When Julie Andrews presented David Tennant with his BAFTA award for playing the title character on Doctor Who, he opened his acceptance by saying “If nothing else ever happens to me in my life, I just met Julie Andrews!” Fans across the world could relate to his excitement. The multi-talented Julie Andrews has been a darling of film and theatre for years, and for good reason. The woman brings an open honesty and charm to her roles that has not often been duplicated, and never as successfully. Her role of the title character in Mary Poppins is an excellent example of this.

Almost everyone recognizes the umbrella-flying nanny (or even her counterpart from The Simpsons, Sherry Bobbins), but here’s a refresher for the story: Jane and Michael Banks, two loveable kids who have a knack for losing their nannies in the park and causing mischief typical of children, have recently driven their last nanny to leave. This upsets their strict and workaholic father, who insists on hiring the new nanny rather than his suffragette wife. Enter (with some hilarity) Mary Poppins, “practically perfect in every way” and able to effortlessly conjure magic wherever she goes. With a little help, magic and showtunes from Mary Poppins, the four Banks members might find a way to be a family again.

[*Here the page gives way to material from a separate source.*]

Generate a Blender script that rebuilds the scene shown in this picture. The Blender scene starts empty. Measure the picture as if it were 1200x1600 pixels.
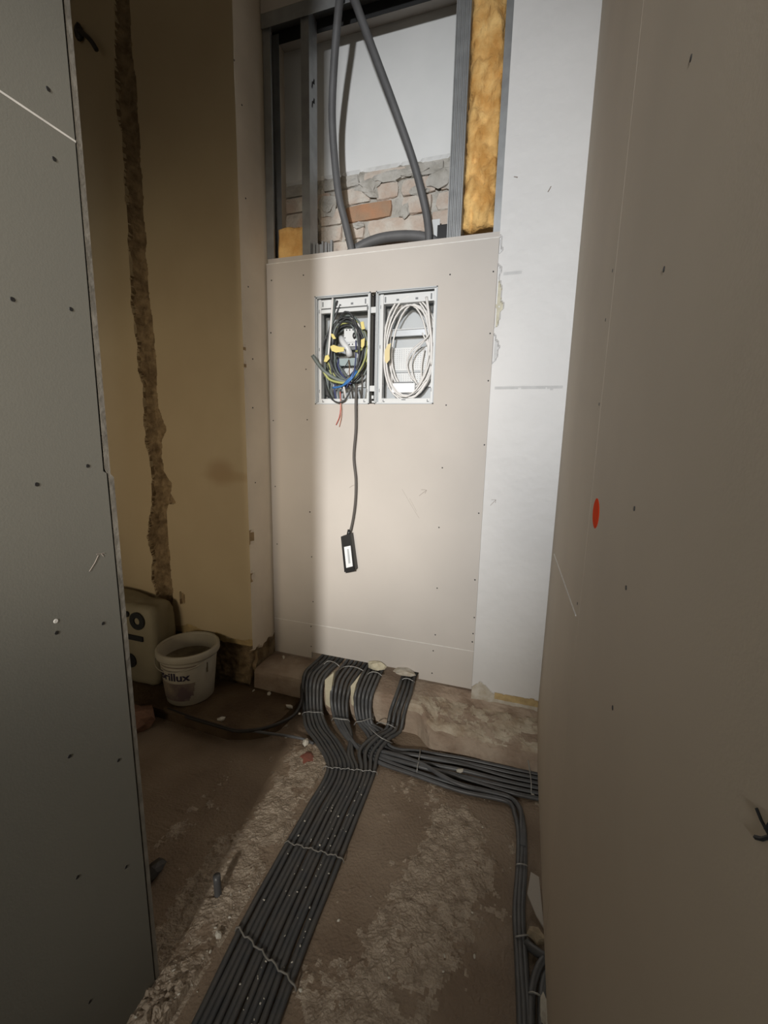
import bpy, bmesh, math, random
from mathutils import Vector, Matrix, noise

random.seed(7)
scene = bpy.context.scene
col = scene.collection

# ------------------------------------------------------------------ camera
cam_data = bpy.data.cameras.new('camera')
cam_data.sensor_fit = 'HORIZONTAL'
cam_data.sensor_width = 36.0
cam_data.lens = 666.9 * 36.0 / 1200.0
cam_data.clip_start = 0.01
camera = bpy.data.objects.new('camera', cam_data)
col.objects.link(camera)
cr, cu, cf = Vector((0.95075, 0.30916, 0.02213)), Vector((-0.07295, 0.15381, 0.9854)), Vector((-0.30124, 0.93849, -0.16879))
m = Matrix((cr, cu, -cf)).transposed().to_4x4()
m.translation = (0.0, 0.0, 1.25)
camera.matrix_world = m
scene.camera = camera

# ------------------------------------------------------------------ world, lamp, exposure
world = bpy.data.worlds.new('world')
scene.world = world
world.use_nodes = True
bg = world.node_tree.nodes['Background']
bg.inputs[0].default_value = (1.0, 0.90, 0.74, 1)
bg.inputs[1].default_value = 0.18

def spot(name, loc, aim, energy, size, blend, radius, color):
    d = bpy.data.lights.new(name, 'SPOT')
    d.energy = energy
    d.spot_size = math.radians(size)
    d.spot_blend = blend
    d.shadow_soft_size = radius
    d.color = color
    o = bpy.data.objects.new(name, d)
    col.objects.link(o)
    o.location = loc
    o.rotation_euler = (Vector(aim) - Vector(loc)).to_track_quat('-Z', 'Y').to_euler()
    return o

# a work lamp behind the camera, plus three added fill spots
spot('work_lamp', (-0.17, -3.00, 2.05), (-0.60, 1.80, 1.74), 760.0, 40, 1.0, 0.14, (0.97, 0.985, 1.0))
spot('floor_fill_spot', (-0.17, -3.00, 1.95), (-0.64, 1.66, 0.30), 430.0, 24, 1.0, 0.14, (1.0, 0.95, 0.87))  # added spot just below the work lamp, brightens the floor
spot('board_fill_spot', (0.02, -1.20, 1.55), (-0.98, 1.80, 1.35), 150.0, 42, 1.0, 0.10, (1.0, 0.90, 0.78))  # unseen fill, lifts the shadowed left of the board and the pier side
spot('pier_fill_spot', (-1.75, -1.20, 1.05), (-1.45, 1.62, 1.15), 74.0, 52, 1.0, 0.35, (1.0, 0.82, 0.58))  # made-up warm fill that brightens the left pier wall

scene.view_settings.view_transform = 'Standard'
scene.view_settings.look = 'None'
scene.view_settings.gamma = 1.0
scene.view_settings.use_curve_mapping = False
scene.view_settings.exposure = 0.0

# ------------------------------------------------------------------ materials
MATS = {}
def mat(name, color, rough=0.7, var=0.0, vscale=6.0, color2=None, bump=0.0, bscale=60.0, metal=0.0, detail=4.0,
        spec=0.5, transmission=0.0, lo=0.35, hi=0.65, rvar=0.0):
    mt = bpy.data.materials.new(name)
    mt.use_nodes = True
    nt = mt.node_tree
    b = nt.nodes['Principled BSDF']
    b.inputs['Roughness'].default_value = rough
    b.inputs['Metallic'].default_value = metal
    b.inputs['Specular IOR Level'].default_value = spec
    c1 = (*color, 1)
    b.inputs['Base Color'].default_value = c1
    tc = nt.nodes.new('ShaderNodeTexCoord')
    if color2 is None and var > 0:
        color2 = tuple(max(0, c * (1 - var)) for c in color)
    if color2 is not None:
        n = nt.nodes.new('ShaderNodeTexNoise')
        n.inputs['Scale'].default_value = vscale
        n.inputs['Detail'].default_value = detail
        nt.links.new(tc.outputs['Object'], n.inputs['Vector'])
        r = nt.nodes.new('ShaderNodeValToRGB')
        r.color_ramp.elements[0].position = lo
        r.color_ramp.elements[1].position = hi
        r.color_ramp.elements[0].color = c1
        r.color_ramp.elements[1].color = (*color2, 1)
        nt.links.new(n.outputs['Fac'], r.inputs['Fac'])
        nt.links.new(r.outputs['Color'], b.inputs['Base Color'])
        if rvar > 0:
            mr = nt.nodes.new('ShaderNodeMapRange')
            mr.inputs['From Min'].default_value = lo
            mr.inputs['From Max'].default_value = hi
            mr.inputs['To Min'].default_value = rough - rvar
            mr.inputs['To Max'].default_value = rough + rvar
            nt.links.new(n.outputs['Fac'], mr.inputs['Value'])
            nt.links.new(mr.outputs['Result'], b.inputs['Roughness'])
    if bump > 0:
        n2 = nt.nodes.new('ShaderNodeTexNoise')
        n2.inputs['Scale'].default_value = bscale
        n2.inputs['Detail'].default_value = 6.0
        nt.links.new(tc.outputs['Object'], n2.inputs['Vector'])
        bp = nt.nodes.new('ShaderNodeBump')
        bp.inputs['Strength'].default_value = bump
        bp.inputs['Distance'].default_value = 0.01
        nt.links.new(n2.outputs['Fac'], bp.inputs['Height'])
        nt.links.new(bp.outputs['Normal'], b.inputs['Normal'])
    MATS[name] = mt
    return mt

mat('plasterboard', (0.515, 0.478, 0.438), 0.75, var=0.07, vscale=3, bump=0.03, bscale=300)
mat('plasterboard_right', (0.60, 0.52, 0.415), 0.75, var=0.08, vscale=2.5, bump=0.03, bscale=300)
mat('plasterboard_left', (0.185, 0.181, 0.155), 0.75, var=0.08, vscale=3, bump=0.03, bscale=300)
mat('edge_bead', (0.22, 0.205, 0.175), 0.6, var=0.3, vscale=30, bump=0.3, bscale=50)
mat('gypsum_edge', (0.72, 0.70, 0.66), 0.85, var=0.15, vscale=40)
mat('white_paint', (0.63, 0.622, 0.61), 0.55, var=0.04, vscale=5, bump=0.015, bscale=25)
mat('cream_plaster', (0.56, 0.53, 0.42), 0.85, var=0.15, vscale=40, bump=0.3, bscale=80)
mat('white_plaster', (0.74, 0.745, 0.735), 0.7, var=0.05, vscale=6, bump=0.05, bscale=80)
mat('old_beige_paint', (0.50, 0.41, 0.265), 0.65, color2=(0.45, 0.36, 0.23), vscale=2.2, bump=0.06, bscale=30)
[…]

Julie Andrews is superb in her role as Mary Poppins. It’s hard to imagine anyone else with just the right blend of strict, sweet and star power to pull it off. She, quite literally, blows the competition away. But what males the film even more impressive is the fact that her co-star Dick Van Dyke, not only manages to keep up with her, but comes very close to outshining her. Van Dyke plays Bert, a loveable pauper who goes from musical performer to chalk drawer to chimney sweep to kite seller, always smiling and usually found near the park. Van Dyke not only has the charisma to make his character likeable, but makes Julie Andrew’s performance even more enjoyable. Van Dyke also manages to pull off not one but two roles in the film. Look for him as the owner of the bank where Jane and Michael’s father works.

Dick Van Dyke's Bert works well with Julie Andrew's Mary Poppins
 It was interesting revisiting this film. I’d seen it when I was very young, and due to age, sympathized and related more to the children than anyone else. I wished I’d had a nanny who would let me jump into drawings, dance on rooftops and talk to dogs. Having re-watched it, I was interested in the things I’d missed when I was a child. The children’s mother was especially entertaining to me. She gets the opening song (second, if you count Bert’s quick tune and short but haunting introduction), and it provided the majority of laughs for me in the first half of the film. The mother is a suffragette, and she’s giddy as she talks about how one of her friends was arrested, continuing to sing and chant as she was being carried off. It was interesting to watch Glynis Jones play the character as dimwitted, but obviously passionate. I’d completely missed that second layer of humor when I was seven.

I enjoyed rewatching this film. I remembered most of the songs (and the lyrics, which surprised me), and found myself more engaged in the film than before. Chim Chim Cher-ee, which won the Oscar for best song, had me singing along. Dick Van Dyke’s acting always left a smile on my face.  And Julie Andrew’s performance of Feed the Birds left a twinge in my heart. The movie that captured my imagination when I was seven managed to give me even more this time around. I can’t wait to see what will happen when I watch it again another dozen years or so down the road.